== PROBLEM TO WORK ON ==
Output the material below unchanged, apart from leaving out the pictures.

<<<<

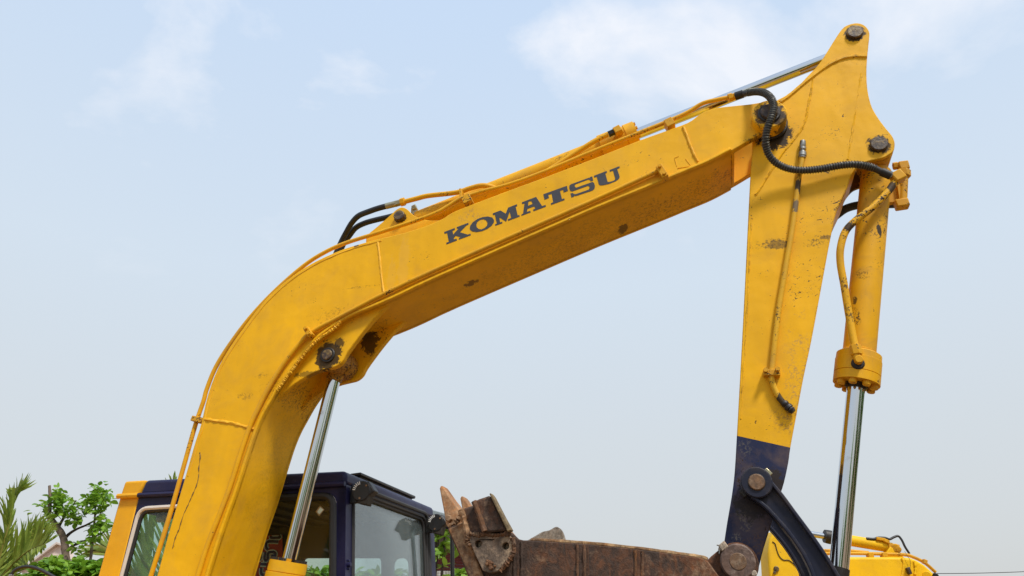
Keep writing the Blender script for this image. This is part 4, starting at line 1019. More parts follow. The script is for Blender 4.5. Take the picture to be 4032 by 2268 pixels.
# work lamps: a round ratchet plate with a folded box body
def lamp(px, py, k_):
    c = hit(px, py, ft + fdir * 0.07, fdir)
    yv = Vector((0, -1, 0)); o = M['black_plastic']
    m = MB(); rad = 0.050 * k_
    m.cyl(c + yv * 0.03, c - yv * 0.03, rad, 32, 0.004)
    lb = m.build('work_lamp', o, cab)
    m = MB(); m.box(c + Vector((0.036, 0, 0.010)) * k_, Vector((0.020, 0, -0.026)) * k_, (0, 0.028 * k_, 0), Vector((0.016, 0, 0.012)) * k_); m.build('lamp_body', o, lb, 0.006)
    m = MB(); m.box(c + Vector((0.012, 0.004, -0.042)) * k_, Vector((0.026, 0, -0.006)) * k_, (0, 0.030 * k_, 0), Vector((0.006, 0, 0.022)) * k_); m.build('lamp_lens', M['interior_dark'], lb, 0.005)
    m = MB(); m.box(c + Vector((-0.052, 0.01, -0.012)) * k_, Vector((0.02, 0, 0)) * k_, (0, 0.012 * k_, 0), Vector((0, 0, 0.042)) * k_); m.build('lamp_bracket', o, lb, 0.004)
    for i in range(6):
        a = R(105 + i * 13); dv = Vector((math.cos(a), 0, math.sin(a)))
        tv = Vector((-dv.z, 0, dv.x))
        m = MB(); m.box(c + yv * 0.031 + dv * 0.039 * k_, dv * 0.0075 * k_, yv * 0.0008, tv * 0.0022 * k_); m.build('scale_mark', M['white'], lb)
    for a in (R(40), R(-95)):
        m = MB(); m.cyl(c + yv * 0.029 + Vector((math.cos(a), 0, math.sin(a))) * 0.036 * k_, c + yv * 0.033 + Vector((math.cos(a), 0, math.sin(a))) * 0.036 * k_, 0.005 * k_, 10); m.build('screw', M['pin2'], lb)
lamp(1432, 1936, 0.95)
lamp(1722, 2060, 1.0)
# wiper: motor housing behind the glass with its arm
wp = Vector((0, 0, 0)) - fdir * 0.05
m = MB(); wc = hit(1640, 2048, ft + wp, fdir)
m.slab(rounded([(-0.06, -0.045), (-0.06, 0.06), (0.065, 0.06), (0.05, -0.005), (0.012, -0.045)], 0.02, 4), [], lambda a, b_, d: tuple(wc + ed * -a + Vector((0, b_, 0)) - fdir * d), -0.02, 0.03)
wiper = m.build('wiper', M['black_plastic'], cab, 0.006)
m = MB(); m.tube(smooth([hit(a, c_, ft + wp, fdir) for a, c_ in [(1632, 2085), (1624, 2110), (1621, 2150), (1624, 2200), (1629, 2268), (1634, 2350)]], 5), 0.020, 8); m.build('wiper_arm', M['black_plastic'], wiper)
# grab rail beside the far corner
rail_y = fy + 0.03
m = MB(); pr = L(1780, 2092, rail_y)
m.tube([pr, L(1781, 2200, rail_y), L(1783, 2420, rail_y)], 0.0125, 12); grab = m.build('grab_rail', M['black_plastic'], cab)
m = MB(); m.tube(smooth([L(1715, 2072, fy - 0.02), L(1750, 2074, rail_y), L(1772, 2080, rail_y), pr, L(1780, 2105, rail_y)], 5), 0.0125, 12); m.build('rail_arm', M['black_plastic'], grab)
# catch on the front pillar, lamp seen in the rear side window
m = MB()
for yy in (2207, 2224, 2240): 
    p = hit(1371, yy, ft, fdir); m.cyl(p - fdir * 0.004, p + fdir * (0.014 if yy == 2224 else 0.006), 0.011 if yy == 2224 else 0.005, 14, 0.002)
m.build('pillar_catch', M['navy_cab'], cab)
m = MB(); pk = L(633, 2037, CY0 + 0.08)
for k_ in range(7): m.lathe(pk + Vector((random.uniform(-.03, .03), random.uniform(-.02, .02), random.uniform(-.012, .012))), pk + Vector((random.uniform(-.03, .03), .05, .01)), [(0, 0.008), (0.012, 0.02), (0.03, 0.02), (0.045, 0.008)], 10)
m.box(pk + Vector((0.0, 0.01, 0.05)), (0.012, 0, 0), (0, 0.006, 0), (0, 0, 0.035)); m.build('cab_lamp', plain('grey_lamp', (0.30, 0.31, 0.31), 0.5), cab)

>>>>

== RESPONSE TO THIS EXERCISE ==
Keep writing the Blender script for this image. This is part 4, starting at line 1019. More parts follow. The script is for Blender 4.5. Take the picture to be 4032 by 2268 pixels.
# work lamps: a round ratchet plate with a folded box body
def lamp(px, py, k_):
    c = hit(px, py, ft + fdir * 0.07, fdir)
    yv = Vector((0, -1, 0)); o = M['black_plastic']
    m = MB(); rad = 0.050 * k_
    m.cyl(c + yv * 0.03, c - yv * 0.03, rad, 32, 0.004)
    lb = m.build('work_lamp', o, cab)
    m = MB(); m.box(c + Vector((0.036, 0, 0.010)) * k_, Vector((0.020, 0, -0.026)) * k_, (0, 0.028 * k_, 0), Vector((0.016, 0, 0.012)) * k_); m.build('lamp_body', o, lb, 0.006)
    m = MB(); m.box(c + Vector((0.012, 0.004, -0.042)) * k_, Vector((0.026, 0, -0.006)) * k_, (0, 0.030 * k_, 0), Vector((0.006, 0, 0.022)) * k_); m.build('lamp_lens', M['interior_dark'], lb, 0.005)
    m = MB(); m.box(c + Vector((-0.052, 0.01, -0.012)) * k_, Vector((0.02, 0, 0)) * k_, (0, 0.012 * k_, 0), Vector((0, 0, 0.042)) * k_); m.build('lamp_bracket', o, lb, 0.004)
    for i in range(6):
        a = R(105 + i * 13); dv = Vector((math.cos(a), 0, math.sin(a)))
        tv = Vector((-dv.z, 0, dv.x))
        m = MB(); m.box(c + yv * 0.031 + dv * 0.039 * k_, dv * 0.0075 * k_, yv * 0.0008, tv * 0.0022 * k_); m.build('scale_mark', M['white'], lb)
    for a in (R(40), R(-95)):
        m = MB(); m.cyl(c + yv * 0.029 + Vector((math.cos(a), 0, math.sin(a))) * 0.036 * k_, c + yv * 0.033 + Vector((math.cos(a), 0, math.sin(a))) * 0.036 * k_, 0.005 * k_, 10); m.build('screw', M['pin2'], lb)
lamp(1432, 1936, 0.95)
lamp(1722, 2060, 1.0)
# wiper: motor housing behind the glass with its arm
wp = Vector((0, 0, 0)) - fdir * 0.05
m = MB(); wc = hit(1640, 2048, ft + wp, fdir)
m.slab(rounded([(-0.06, -0.045), (-0.06, 0.06), (0.065, 0.06), (0.05, -0.005), (0.012, -0.045)], 0.02, 4), [], lambda a, b_, d: tuple(wc + ed * -a + Vector((0, b_, 0)) - fdir * d), -0.02, 0.03)
wiper = m.build('wiper', M['black_plastic'], cab, 0.006)
m = MB(); m.tube(smooth([hit(a, c_, ft + wp, fdir) for a, c_ in [(1632, 2085), (1624, 2110), (1621, 2150), (1624, 2200), (1629, 2268), (1634, 2350)]], 5), 0.020, 8); m.build('wiper_arm', M['black_plastic'], wiper)
# grab rail beside the far corner
rail_y = fy + 0.03
m = MB(); pr = L(1780, 2092, rail_y)
m.tube([pr, L(1781, 2200, rail_y), L(1783, 2420, rail_y)], 0.0125, 12); grab = m.build('grab_rail', M['black_plastic'], cab)
m = MB(); m.tube(smooth([L(1715, 2072, fy - 0.02), L(1750, 2074, rail_y), L(1772, 2080, rail_y), pr, L(1780, 2105, rail_y)], 5), 0.0125, 12); m.build('rail_arm', M['black_plastic'], grab)
# catch on the front pillar, lamp seen in the rear side window
m = MB()
for yy in (2207, 2224, 2240): 
    p = hit(1371, yy, ft, fdir); m.cyl(p - fdir * 0.004, p + fdir * (0.014 if yy == 2224 else 0.006), 0.011 if yy == 2224 else 0.005, 14, 0.002)
m.build('pillar_catch', M['navy_cab'], cab)
m = MB(); pk = L(633, 2037, CY0 + 0.08)
for k_ in range(7): m.lathe(pk + Vector((random.uniform(-.03, .03), random.uniform(-.02, .02), random.uniform(-.012, .012))), pk + Vector((random.uniform(-.03, .03), .05, .01)), [(0, 0.008), (0.012, 0.02), (0.03, 0.02), (0.045, 0.008)], 10)
m.box(pk + Vector((0.0, 0.01, 0.05)), (0.012, 0, 0), (0, 0.006, 0), (0, 0, 0.035)); m.build('cab_lamp', plain('grey_lamp', (0.30, 0.31, 0.31), 0.5), cab)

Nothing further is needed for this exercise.